When embracing dude-objectification as a feminist cause, there’s a danger of veering off into slightly condescending territory: The notion of grown women experiencing being attracted to men is too often treated less as something women actually experience, and more as something vaguely amusing, cheesy, and put-on. Which detracts from the feminist… point. It’s not that, principle-of-the-thing, men should be subjected to ogling. It’s that many straight and bisexual women were already inclined to do that sort of admiring, but had been holding back, largely because female appreciation of male beauty is treated as a phase to outgrow.
The advantage to reclaiming “pretty boy” is that it reminds that the word “pretty” has no gender. A few weeks back, I read, with interest and much nodding, Dodai Stewart’s reaction to Playboy’s decision to stop publishing nudes. Stewart declared the magazine’s aesthetic irrelevant, noting that “all kinds of women are found attractive by all different types of people, and have been, for centuries.” True! But she only briefly, near the end of the piece, alluded to the fact that sexy isn’t only a trait found in women. I could take this moment to offer a point-by-point case for why men, too, can have that quality, or I could suggest that you image-search Trudeau.
To celebrate the pretty boy is to celebrate female sexual agency. It’s a pushback against the bleak dynamic Rebecca Traister recently described as reigning on college campuses, where “consent” conversations are ubiquitous, but where there isn’t quite so much attention paid to whether women are actually enjoying the sex to which they’ve consented. My point isn’t that every last woman’s type is “pretty boy” (or “-boy,” period!). It’s that the term (when used in a heterosexual context) evokes a kind of erotic or just aesthetic experience whose aim is female enjoyment, and not the kind of “female enjoyment” that’s done for the benefit of men.
The problem with the symbol of male prettiness being a politician is, of course, that the collective swoon seems to reinforce an existing negative stereotype about women, namely that we’re too frivolous to care about The Issues. In this case, though, it’s a bit much—most people in the world are not losing sleep over which moderate-by-U.S.-standards, innocuous character gets picked to lead Canada. (Does the typical man in, say, the U.S. or UK have a deep knowledge of Trudeau’s approach to ISIL? I thought not.) The alternative to the world discussing Trudeau’s hotness wasn’t the world discussing Trudeau’s approach to cultural diversity and the niqab, or the Canadian Liberal Party’s platform.
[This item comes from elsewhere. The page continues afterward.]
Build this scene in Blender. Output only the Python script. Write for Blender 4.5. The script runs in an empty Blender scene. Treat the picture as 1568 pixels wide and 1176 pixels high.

It was the world not knowing Canada had a Liberal Party.
And there’s no reason to think that within Canada, the demographics spending their lunch hours scrolling through Trudeau haircut slideshows have been seduced into supporting policies they wouldn’t have otherwise. An already progressive Western country has been jolted a ways to the left. The think-piece reckoning over what to make of Trudeau’s "not just politician-hot" (as Gabrielle Bluestone put it) looks are a sign not that women only care about the superficial, but that we as a society are no longer at a place where a man's prettiness can go unremarked. It’s high time we reclaimed “pretty boy.”